Whatever issues I had with the game, though, quickly dissipated once I got a chance to jump into Destiny 2’s first raid, the Leviathan. I’m not sure what I expected going in outside of a Cabal-focused battle, but it definitely wasn’t a towering city of gold. What makes Leviathan stand out most is not just its appearance, though. It works much differently than other raids Bungie has created, providing challenges that are sort of free-form, promoting exploration of the palace grounds. There’s an entire Labyrinth surrounding the actual raid, and it’s full of interesting passageways, shortcuts, and even gifts. The raid challenges themselves call for solid communication and near perfect execution, pushing Guardians to be their very best.

The puzzles are challenging, and players going in blind (meaning no use of guides) will have their work cut out for them as they figure out the intricacies beneath each puzzle. Yet, I never grew overly frustrated with failure.
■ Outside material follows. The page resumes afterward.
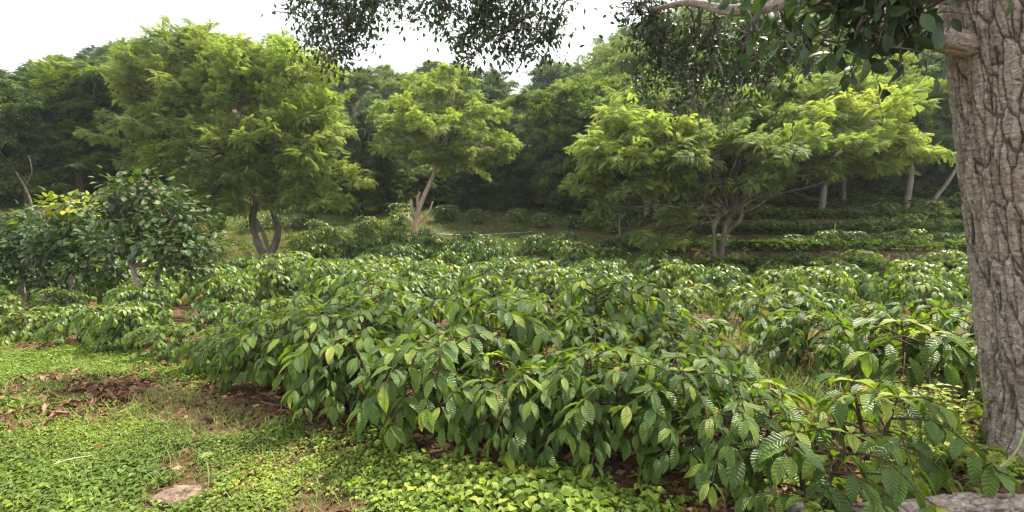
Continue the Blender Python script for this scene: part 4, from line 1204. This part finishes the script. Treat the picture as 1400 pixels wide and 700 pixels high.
# grass in the gaps on the trunk side of the field
xs_, ys_ = [], []
for (px, py, n, sx) in [(1030, 520, 900, .5), (1090, 430, 1300, .9), (1010, 470, 700, .6), (1180, 440, 900, .8), (1240, 580, 350, .3), (1280, 545, 300, .25), (1100, 560, 300, .4), (720, 560, 250, .3), (1000, 610, 60, .3), (1140, 400, 900, .9), (1240, 640, 120, .2), (1060, 400, 800, .9)]:
    c = G(px, py); xs_.append(c[0] + g.normal(size=n) * sx); ys_.append(c[1] + g.normal(size=n) * sx * .8)
x2 = np.concatenate(xs_); y2 = np.concatenate(ys_)
for (xx, yy, l0, w, t0) in [(x, y, .085, .045, .35), (x2, y2, .20, .028, .42)]:
    n = len(xx)
    tt = np.clip(t0 + .22 * g.normal(size=n), 0, 1)
    stamp(b, blade_tpl(w, .6), np.stack([xx, yy, H0(xx, yy) - .01], -1), yaw_frames(g.random(n) * 6.28, g, .25), l0 * (.6 + .9 * g.random(n)), tt)
tag(link('grass', b.mesh('grass', M['grass'], smooth=False)), 'thin grass blades growing in tufts among the ground cover and row gaps', 'grass', kind='stuff')

# low growth on terraces, slopes and forest floor
b = Buf()
g = np.random.default_rng(1301)
n = 84000
y = 11.2 + 24 * g.random(n) ** 1.35; x = (g.random(n) * 2 - 1) * (y * 1.08)
u = x / y
east = sst(2.0, 4.2, x - .1 * y)
east = east * (y < 25)
p = (.35 + .4 * (y > 23)) * (y > 13.5) * (1 - east) + .95 * east
q_ = (np.clip(y, 11.5, 24) - 11.5) * .235 / .43; fr_ = q_ - np.floor(q_)
rise = np.maximum(sst(.80, .9, fr_), 1 - sst(.12, .34, fr_))
p = p * (1 - east * (1 - rise) * .62)
rise_e = 1 - east * (1 - rise)
p = p * (.35 + sst(-.12, .12, fbm(x * .8, y * .8, 33, 3)))
k = g.random(n) < p; x, y, east, rise_e = x[k], y[k], east[k], rise_e[k]
n = len(x)
stamp(b, cover_tpl(6, 33), np.stack([x, y, H0(x, y)], -1), yaw_frames(g.random(n) * 6.28, g, .35), (.10 + .14 * east * rise_e + .12 * (y > 24)) * (.6 + .8 * g.random(n)), np.clip(.42 + .5 * fbm(x * .6, y * .6, 35, 3) + .15 * g.normal(size=n) + .12 * (1 - east), 0, 1))
tag(link('undergrowth', b.mesh('undergrowth', M['under'], smooth=False)), 'low dark creeping undergrowth covering the terraces and the slope', 'undergrowth', kind='stuff')
b = Buf(); n = 9000
y = 13.5 + 10 * g.random(n); x = (-.62 + .45 * g.random(n)) * y
stamp(b, blade_tpl(.05, .7), np.stack([x, y, H0(x, y)], -1), yaw_frames(g.random(n) * 6.28, g, .3), .16 * (.6 + .9 * g.random(n)), np.clip(.5 + .6 * fbm(x * .7, y * .7, 37, 3) + .2 * g.normal(size=n), 0, 1))
tag(link('dry_grass', b.mesh('dry_grass', M['grass'], smooth=False)), 'dry yellowish grass on the slope around the feathery tree', 'grass', kind='stuff')

# litter under the rows
b = Buf(); g = np.random.default_rng(1401)
x, y = scatter(24000, -7, 4.5, 2.0, 8, g)
fd = front_dist(x, y)
k = (fd < .45) & (g.random(len(x)) < .25 + .75 * sst(-1.6, -.1, fd)); k |= (g.random(len(x)) < .36)
x, y = x[k], y[k]; n = len(x)
tp = leaf_tpl(3, .45, .5, 1.3, half=1)
stamp(b, tp, np.stack([x, y, H0(x, y) + .012 * g.random(n) + .004], -1), yaw_frames(g.random(n) * 6.28, g, .45), .06 + .07 * g.random(n), np.clip(.15 + .5 * g.random(n) ** 1.5 + .15 * g.normal(size=n), 0, 1))
for (px, py, n_, sx) in [(1000, 590, 160, .25), (900, 560, 120, .3), (730, 560, 120, .25), (640, 600, 90, .2), (1040, 690, 160, .3), (960, 560, 120, .3)]:
    c = G(px, py); x = c[0] + g.normal(size=n_) * sx; y = c[1] + g.normal(size=n_) * sx
    stamp(b, tp, np.stack([x, y, H0(x, y) + .02 * g.random(n_)], -1), yaw_frames(g.random(n_) * 6.28, g, .5), .08 + .07 * g.random(n_), .65 + .3 * g.random(n_))
for i in range(420):
    px_, py_ = scatter(1, -6, 3.4, 2.1, 6.5, g)
    if len(px_) == 0 or front_dist(px_, py_)[0] > .5: continue
    a = g.random() * 6.28; l = .08 + .30 * g.random(); c = np.array([px_[0], py_[0]])
    pts = [(c[0] + math.cos(a + .3 * s_) * l * s_, c[1] + math.sin(a + .3 * s_) * l * s_) for s_ in (0, .5, 1)]
    tube(b, curve([(p_[0], p_[1], H(*p_) + .012 + .02 * g.random()) for p_ in pts], 5), np.linspace(.004, .002, 5), 3, tint=.3 + .6 * g.random())
tag(link('leaf_litter', b.mesh('leaf_litter', M['litter'])), 'brown dry leaves and twigs littering the soil under the coffee rows', 'leaf litter', kind='stuff')

# ------------------------------------------------------------------ single things on the ground
def dry_frond(px, py, length, rz, seed, label):
    c = G(px, py); g = np.random.default_rng(seed)
    t = empty('dry_frond', c, rz); tag(t, label, 'dry leaf', 'dry fronds lying on the ground cover')
    b = Buf(); L = length * .8
    P = curve([(-L / 2, 0, .02), (-L * .15, .05 * g.normal(), .05 + .03 * g.random()), (L * .2, .06 * g.normal(), .035), (L / 2, .02, .015)], 12)
    tube(b, P, np.linspace(.006, .003, 12), 5, tint=.3); link('midrib', b.mesh('midrib', M['litter']), t)
    tp = leaf_tpl(6, .24, 1.1, 1.6, wav=.09, half=1)
    me = [Buf().add(tp[0], tp[1], tp[2] + [0, 0, q]).mesh('leaflet', M['litter']) for q in (.25, .45, .7)]
    for k in range(75):
        p = P[int(g.integers(0, 12))] * [1, 1, .5] + g.normal(size=3) * [.07, .09, .008]; s_ = 1 if k % 2 else -1
        d = np.array([.5 + .5 * g.normal(), s_ * (.7 + .3 * g.random()), .35 * g.normal()])
        Mx = frames(np.array([d]), np.array([[g.normal() * .5, g.normal() * .5, 1.]]))[0]
        o = link('leaflet', me[int(g.integers(0, 3))], t)
        o.matrix_local = Matrix.Translation(Vector(p)) @ Matrix(Mx.tolist()).to_4x4() @ Matrix.Scale(float(.08 + .12 * g.random()), 4)
for a in [(70, 520, .55, .4, 1, 'curled brown dry frond, smallest of the pile and highest up the strip'), (40, 543, .7, .1, 2, 'flat pale brown dry frond at the outer edge of the pile'),
          (120, 530, .8, 2.6, 3, 'reddish brown crumpled dry frond in the middle of the pile'), (150, 535, .6, .9, 4, 'dark brown dry frond overlapping the crumpled one'),
          (90, 560, .9, .35, 5, 'long tan dry frond lying along the lower side of the pile'), (20, 578, .9, .25, 6, 'pale straw coloured dry frond reaching the frame edge'),
          (200, 508, .6, 1.3, 7, 'reddish dry frond lying under the coffee bush near the pile'), (130, 550, .5, 2.0, 8, 'short curled dry frond standing up from the pile')]:
    dry_frond(*a)

def stone(px, py, sx, sy, sz_, rz, label, seed, mat, name='stone'):
    c = G(px, py)
    n, m = 22, 32
    th = np.linspace(0, math.pi, n)[:, None]; ph = np.linspace(0, 2 * math.pi, m, endpoint=False)[None]
    X = np.sin(th) * np.cos(ph); Y = np.sin(th) * np.sin(ph); Z = np.cos(th) + 0 * ph
    r = 1 + .35 * fbm(X * 1.6 + seed, Y * 1.6 + Z, seed, 4) + .5 * fbm(X * 5, Z * 7 + Y * 4, seed + 5, 4)
    Zs = np.sign(Z) * np.abs(Z) ** .7
    V = np.stack([X * r * sx, Y * r * sy, Zs * r * sz_], -1).reshape(-1, 3)
    i = np.arange(n - 1)[:, None] * m; j = np.arange(m)[None]; j2 = (j + 1) % m
    Q = np.stack([i + j, i + m + j, i + m + j2, i + j2], -1).reshape(-1, 4)
    o = link(name, Buf().add(V, Q).mesh(name, mat)); o.location = (c[0], c[1], c[2] + sz_ * .12); o.rotation_euler = (.05, 0, rz)
    tag(o, label, 'stone')
stone(243, 682, .13, .085, .04, .25, 'flat brown stone half sunk in the bare patch of ground cover', 3, M['stone'])
stone(143, 690, .022, .018, .012, .1, 'small whitish pebble near the frame bottom', 8, M['pole'], 'pebble')

# spindly seedling with a yellow tuft
c = G(283, 674)
t = empty('seedling', c); tag(t, 'thin upright seedling with a small yellow tuft beside the flat stone', 'seedling')
b = Buf(); tube(b, curve([(0, 0, -.02), (.018, 0, .10), (.0, .01, .22)], 8), np.linspace(.004, .002, 8), 5); link('stem', b.mesh('stem', M['stake']), t)
tp = leaf_tpl(3, .30, .3, .7, half=1); me = Buf().add(tp[0], tp[1], tp[2] + [0, 0, .55]).mesh('leaf', M['grass'])
for k in range(9):
    a = k * 2.4; d = np.array([[math.cos(a), math.sin(a), .5]])
    o = link('leaf', me, t); o.matrix_local = Matrix.Translation((0, .01, .22)) @ Matrix(frames(d, np.array([[0, 0, 1.]]))[0].tolist()).to_4x4() @ Matrix.Scale(.042, 4)

# pale pole slung in front of the dark hollow
def slender(name, pts, r, mat, label, cat, n=24, ns=8):
    P = curve(pts, n); base = P[0]
    b = Buf(); tube(b, P - base, r, ns, bump=.03); o = link(name, b.mesh(name, M[mat])); o.location = base
    tag(o, label, cat); return o
slender('pole', [W(571, 318, 18.1), W(620, 321, 18.4), W(660, 321, 18.8), (W(727, 317, 19.4))], .018, 'pole', 'thin pale blue green pipe running from the pruned trunk towards the dark hollow', 'pole')
s0 = GX(1141, 15.6)
slender('stake', [s0 - [0, 0, .1], s0 + [0, 0, .4], s0 + [.01, 0, .85]], .014, 'stake', 'slim upright bamboo stake on the lowest terrace', 'stake')
c1, c2 = G(385, 560), G(440, 590)
slender('fallen_stick', [c1 + [0, 0, .05], (c1 + c2) / 2 + [0, 0, .04], c2 + [0, 0, .02]], .008, 'twig', 'dark fallen stick lying at the foot of a coffee bush', 'stick')
c1, c2 = G(60, 645), G(128, 628)
slender('dry_stick', [c1 + [0, 0, .02], (c1 + c2) / 2 + [0, 0, .035], c2 + [0, 0, .02]], .005, 'stake', 'pale dry stick lying on the open ground cover', 'stick')
slender('vine', [W(1402, 585, 2.75), W(1392, 612, 2.7), W(1375, 632, 2.68), W(1350, 648, 2.65), W(1335, 656, 2.7)], .006, 'vine', 'thin green vine arching down from the bark trunk', 'vine')
slender('vine', [W(1404, 640, 2.8), W(1390, 622, 2.85), W(1376, 640, 2.8), W(1388, 664, 2.7), W(1402, 655, 2.7)], .004, 'bark', 'brown curly vine loop low at the bark trunk', 'vine')

# log across the near corner
a_, b_ = GX(1105, 2.45), GX(1490, 2.5)
P = curve([a_ + [0, 0, .03], (a_ + b_) / 2 + [0, 0, .05], b_ + [0, 0, .05]], 160)
T = nrm(np.gradient(P, axis=0)); X = nrm(np.cross(T, [0, 0, 1.])); Yv = np.cross(X, T)
ns = 60; a = np.arange(ns) * 2 * math.pi / ns; Lc = np.linspace(0, 1.5, 160)
AA, LL = np.meshgrid(a, Lc)
hh, ff, pp = bark_field(AA / (2 * math.pi) * 9, LL, 9)
rr = .085 + hh * .7 + .02 * np.sin(LL * 5 + AA) * 1
rr[0] *= .2; rr[1] *= .7
V = P[:, None] + rr[..., None] * (np.cos(AA)[..., None] * X[:, None] + np.sin(AA)[..., None] * Yv[:, None]) - a_
i = np.arange(159)[:, None] * ns; j = np.arange(ns)[None]; j2 = (j + 1) % ns
o = link('fallen_log', Buf().add(V.reshape(-1, 3), np.stack([i + j, i + j2, i + ns + j2, i + ns + j], -1).reshape(-1, 4), np.stack([ff, LL, pp], -1).reshape(-1, 3)).mesh('fallen_log', M['bigbark']))
o.location = a_; tag(o, 'mottled rough log lying in front of the big bark trunk', 'log')

# small yellow-green weed shrub against the trunk
def weed_shrub(px, py, h, label, seed):
    c = G(px, py); t = empty('weed_shrub', c); tag(t, label, 'shrub'); g = np.random.default_rng(seed)
    sb = Buf(); fb = Buf(); P = []; D = []
    for k in range(9):
        a = g.random() * 6.28; e = np.array([math.cos(a) * .25 * h * 1.6, math.sin(a) * .2, h * (.6 + .5 * g.random())])
        C = curve([(0, 0, 0), e * [.4, .4, .6], e], 10); tube(sb, C, np.linspace(.005, .002, 10), 4)
        for q in range(3, 10):
            for s_ in (-1, 1): P.append(C[q]); D.append(nrm(np.array([s_ * .8, g.normal() * .4, .2 + .2 * g.normal()])))
    P = np.array(P); D = np.array(D); n = len(P)
    stamp(fb, leaf_tpl(2, .5, .2, .4, half=1), P, frames(D, np.array([0, -.3, 1.]) + g.normal(size=(n, 3)) * .3), .045 + .03 * g.random(n), np.clip(.7 + .2 * g.normal(size=n), 0, 1))
    link('stem', sb.mesh('stem', M['twig']), t); link('foliage', fb.mesh('foliage', M['cover']), t, kind='stuff')
weed_shrub(1298, 600, .38, 'small yellow green weed shrub close beside the big bark trunk', 1)
weed_shrub(1250, 560, .30, 'wispy yellow green weed between the coffee bushes by the trunk', 2)
weed_shrub(1330, 655, .22, 'low weed with fine leaves between the log and the trunk', 3)
weed_shrub(960, 545, .30, 'fine leaved weed in the gap behind the near coffee row', 4)

# ------------------------------------------------------------------ thin haze between the near rows and the hill
hz = bpy.data.meshes.new('haze')
x0, x1, y0, y1, z0, z1 = -150, 150, -20, 160, -40, 60
hz.from_pydata([(x0, y0, z0), (x1, y0, z0), (x1, y1, z0), (x0, y1, z0), (x0, y0, z1), (x1, y0, z1), (x1, y1, z1), (x0, y1, z1)], [],
               [(0, 3, 2, 1), (4, 5, 6, 7), (0, 1, 5, 4), (1, 2, 6, 5), (2, 3, 7, 6), (3, 0, 4, 7)])
m, N, L = newmat('thin_haze'); out = node(N, 'OutputMaterial'); pv = node(N, 'VolumePrincipled')
pv.inputs['Color'].default_value = (.86, .93, 1, 1); pv.inputs['Density'].default_value = .0007; pv.inputs['Anisotropy'].default_value = .3
L.new(pv.outputs[0], out.inputs['Volume']); hz.materials.append(m)
HAZE = True
if HAZE: tag(link('haze', hz), 'thin pale haze in the air over the valley', 'haze', kind='stuff')
tris = sum(len(me.loops) - 2 * len(me.polygons) for me in bpy.data.meshes)
print('triangles in unique meshes', tris, 'objects', len(bpy.data.objects))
The raid’s challenges never felt cheap or undermining, and may actually be my favorite multiplayer experience of 2017 thus far. They upheld this level of fun and engagement that permeates the entirety of Destiny 2, and that may be my biggest takeaway as I sit here typing, ready to dive back in.

Destiny 1 was known for not becoming “fun” until you were already well invested, something that definitely deterred some potential players. The grind was the largest piece of the first game’s puzzle, but the dev team hadn’t yet figured out how to make that something worthwhile. But here, in Destiny 2, from the moment I took control of my Warlock, whom I missed dearly, I was legitimately enjoying myself. From each story beat to every public event where players refused to trigger Heroic, right down to all the engrams that became everything I didn’t want, I’ve had fun. And after what is easily over 100 hours, there’s still more to see. Adventures still dot my maps, Trials of the Nine is calling my name, and I just know that the Leviathan is holding even more secrets within its golden belly. The first game was a solid effort and a clear learning experience for the team at Bungie, but with Destiny 2, they may have just created their greatest work yet.

Score: 4.5/5 – Great


Pros

  • A true step up over Destiny 1 in every way.
  • Focus on community and team play helps make for an enjoyable online experience.
  • Story is engaging and fun, even if it’s a bit predictable.
  • Tons of content.
  • Leviathan is one of the best multiplayer experiences of the entire year.

Cons

  • Foundation is still fundamentally very similar to first (just improved), for better and for worse.
  • Crucible can be a painful experience for under-equipped and low skilled players.
  • Some gameplay design choices like Auto-Aim and random Architect deaths can be frustrating.